Poverty and race are both major reasons for this disparity, but poverty is perhaps the largest. Part of that is a lack of access to healthy food, according to the report.

Feeding the children

At Kids of the Future, a child care center in Cleveland’s Clark-Fulton neighborhood, 90 percent of the children who attend are eligible for free or reduced-price breakfast and lunch, according to employees.

Some elected officials visited the center on Monday, along with members of Children’s Hunger Alliance, an organization that works with sponsors across Ohio to leverage USDA funds for child nutrition.

life expectancy in Northeast Ohio
PHOTO: A child draws with a marker at Kids of the Future, a childcare center in Cleveland's Clark-Fulton neighborhood.

“We know that a lot of [children] are unable to get meals except through these programs,” said Scott Neely, director of government affairs for Children’s Hunger Alliance. “So it’s very important that we are able to help these centers to be able to feed kids that otherwise might not be able to get these meals.”

The organization works with after-school programs, in-home child care providers and helps school expand programs to serve kids breakfast and to serve meals during summer or extended breaks from school.

“We try to get elected officials out regularly to see our sites, and this was particularly important because we wanted them to see not only a daycare center that we sponsor in a high-poverty area, but we also wanted [state legislators to see] the money that was appropriated in the state budget,” Neely said. “We wanted them to see the kind of work that that’s going to enable us to do and expand in the Cleveland area.”

Making sure children are fed and that they receive nutritious meals is important to Children’s Hunger Alliance, because without it, hungry children “have difficulty learning, they have difficulty focusing in school,” Neely said.

“We know that good education is the foundation for a child’s life,” Neely said. “This is critical, and also learning healthy eating habits, which is going to enable them to better live a healthy life.”

Neely said some children at the center talked about “trying to make sure they got an extra portion for that breakfast meal because they maybe didn’t eat the night before, so I think it really touches your heart when you see it in person and you think about the impact that being hungry has on kids.”

Why the disparity exists

Kelley Malcolm, the director of corporate and foundation relations at Children’s Hunger Alliance, said the organization’s goal is to alleviate childhood hunger in Ohio and to help families as well.

"Families are really having to stretch their SNAP benefits and that’s where we like to we say we come in,” Malcolm said. “We’re helping families stretch their food dollars when we provide healthy meals and snacks at after-school programs and at childcare centers, so then the family can have a little more room in that food budget so that the family has food for the entire month, not just for the first couple of weeks.”

Malcolm said in many neighborhoods, lack of access to healthy food is a transportation issue.

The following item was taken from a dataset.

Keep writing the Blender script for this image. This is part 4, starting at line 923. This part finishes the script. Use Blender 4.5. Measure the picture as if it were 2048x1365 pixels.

"There may or may not be a full-service grocery store,” Malcolm said. “A lot of families tend to rely on the corner store for their nutrition needs and what’s easily affordable there are not your fruits and vegetables and your whole foods."

life expectancy in Northeast Ohio
PHOTO: At Kids of the Future, children are served fresh fruit as part of meals and snacks while they're at the childcare center.

The organization helps provide meals with those fresh fruits and vegetables to children, which “helps their overall health and nutrition, and sometimes if there’s not dinner at home, at least these kids got a meal at the end of the day,” Malcolm said.

While lack of access to fresh, healthy food is part of what can lead to disparities in life expectancy and health among neighborhoods, Malcolm said, but eliminating disparity is a goal the organization is actively working toward meeting.

"It can be discouraging because it sometimes feels like the needle isn’t moving, but we just keep focused on our goal to end the cycle of poverty in any way we can,” Malcolm said.